## [Collected data]
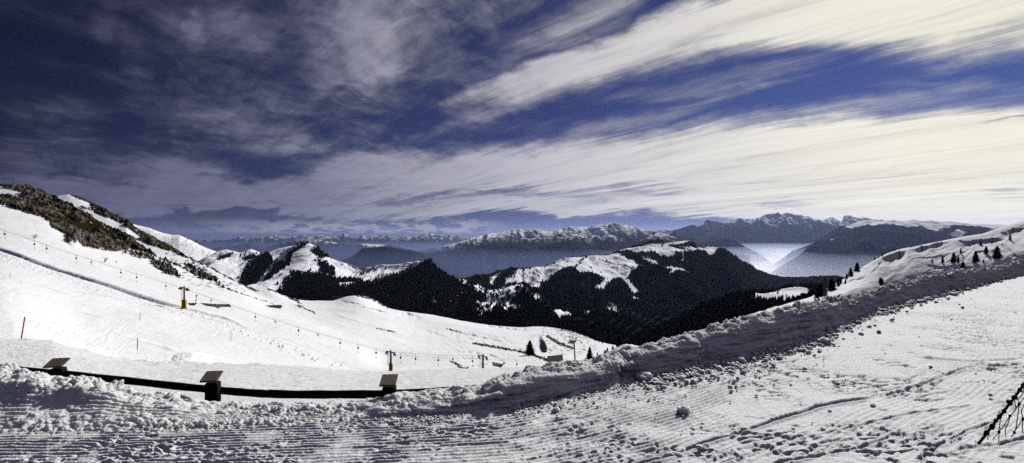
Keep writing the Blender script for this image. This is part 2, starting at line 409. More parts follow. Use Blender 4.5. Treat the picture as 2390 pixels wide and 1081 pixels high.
# vertical break in the wall where one plough load ends, and a few others
for c, w, a in ((1462, 14, -.16), (1640, 12, -.05), (2215, 10, -.12), (1120, 30, -.05), (1870, 12, -.06), (2050, 14, -.07)):
    disp += a*np.exp(-((pxg-c-6*b2*3)/w)**2)*sm(.4, 1.2, rt)*sm(5.8, 4.6, rt)
V = V+Nn*disp[..., None]
grid_mesh('snow_bank', V[..., 0], V[..., 1], V[..., 2], M_bank)['kind'] = 'structure'

# ---- individual clods and crumbs of snow
def ico_rand(r, seed, sub=2, squash=.75, rough=.28):
    import bmesh
    bm = bmesh.new(); bmesh.ops.create_icosphere(bm, subdivisions=sub, radius=1.)
    v = np.array([q.co[:] for q in bm.verts]); f = np.array([[q.index for q in fc.verts] for fc in bm.faces]); bm.free()
    n = perlin3(v[:, 0]*1.3+seed*3.7, v[:, 1]*1.3, v[:, 2]*1.3, 5)*rough*1.6+perlin3(v[:, 0]*3.3+seed, v[:, 1]*3.3, v[:, 2]*3.3, 6)*rough
    v = v*(1+n)[:, None]; v[:, 2] *= squash
    return v*r, f
clods = [(1596, 966, 15, 'cone shaped snow lump with a dark shadow on the combed track'), (1502, 890, 20, 'large angular snow block fallen below the gap in the bank'),
         (1925, 805, 13, 'round snowball lying alone on the track below the right end of the debris'), (1728, 848, 11, 'right one of two snow lumps touching the foot of the bank'),
         (1711, 847, 9, 'left one of two snow lumps touching the foot of the bank'), (1893, 783, 12, 'left snow lump of the trio near the bank foot shadow'), (1912, 787, 9, 'small middle snow lump of the trio near the bank foot shadow'),
         (1936, 779, 11, 'right snow lump of the trio near the bank foot shadow'), (2010, 783, 6, 'small snowball out on the track right of the trio'), (2251, 672, 9, 'dark snow lump near the far end of the track'),
         (2262, 674, 7, 'smaller snow lump beside the dark one near the far end of the track'), (2038, 949, 6, 'small upright snow lump above the long ski groove'), (1920, 1004, 6, 'tiny snow lump right of the long ski groove at the bottom'),
         (1870, 1018, 5, 'tiniest snow crumb at the bottom right of the groove'), (1297, 962, 9, 'snow lump among corduroy lines under the dark bank face'), (1590, 888, 9, 'snow lump at the bank foot right of the fallen block'),
         (1864, 806, 8, 'flat snow lump in the crumb strip beside the bank shadow')]
for k, (px, py, s, lab) in enumerate(clods):
    D = F*EYE/(py-HY); r = s*D/F
    v, f = ico_rand(r, k, 3, .8 if k != 1 else .7)
    o = raw_mesh('snow_clod', v, f, M_chunk, True); p = at(px, py, D); o.location = (p[0], p[1], r*.42)
    tag(o, lab, 'snow lump', 'snow lumps fallen from the bank')
CV = []; CF = []; nb = 0
protos = [ico_rand(1., 50+i, 1) for i in range(8)]
for i in range(3600):
    t = rng.random(); px = rng.uniform(-200, 2500) if i < 500 else rng.normal([1000, 1250, 1420, 1560, 1640, 1735, 1900, 1950, 2060, 2150, 2250][i % 11], 45)
    d0 = float(base_d(px)); off = min(rng.exponential(.13 if px < 1500 else .25 if px < 1700 else .4), 2.2); D = d0-.03-off
    if rng.random() < .03: D = rng.uniform(4.5, d0)
    r = (.007+.018*rng.random()**3)*(1+.9*(px > 1500))*(D/7)**.6*(.7 if px < 1200 else 1)
    v, f = protos[i % 8]; a = rng.uniform(0, 6.28); c, s = math.cos(a), math.sin(a)
    R = np.array([[c, -s, 0], [s, c, 0], [0, 0, 1]]); X = (px-CX)/F*D
    CV.append(v@R.T*r+[X, D, r*.5+.012]); CF.append(f+nb); nb += len(v)
tag(raw_mesh('snow_crumbs', np.concatenate(CV), np.concatenate(CF), M_chunk, True), 'scattered white snow crumbs along the foot of the bank', 'snow crumbs', kind='stuff')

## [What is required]
Repeat the lines above, starting at the first and stopping after the line that holds "M_bank)['kind'] = 'structure'", with the pictures left out.

## [Solved exercise]
Keep writing the Blender script for this image. This is part 2, starting at line 409. More parts follow. Use Blender 4.5. Treat the picture as 2390 pixels wide and 1081 pixels high.
# vertical break in the wall where one plough load ends, and a few others
for c, w, a in ((1462, 14, -.16), (1640, 12, -.05), (2215, 10, -.12), (1120, 30, -.05), (1870, 12, -.06), (2050, 14, -.07)):
    disp += a*np.exp(-((pxg-c-6*b2*3)/w)**2)*sm(.4, 1.2, rt)*sm(5.8, 4.6, rt)
V = V+Nn*disp[..., None]
grid_mesh('snow_bank', V[..., 0], V[..., 1], V[..., 2], M_bank)['kind'] = 'structure'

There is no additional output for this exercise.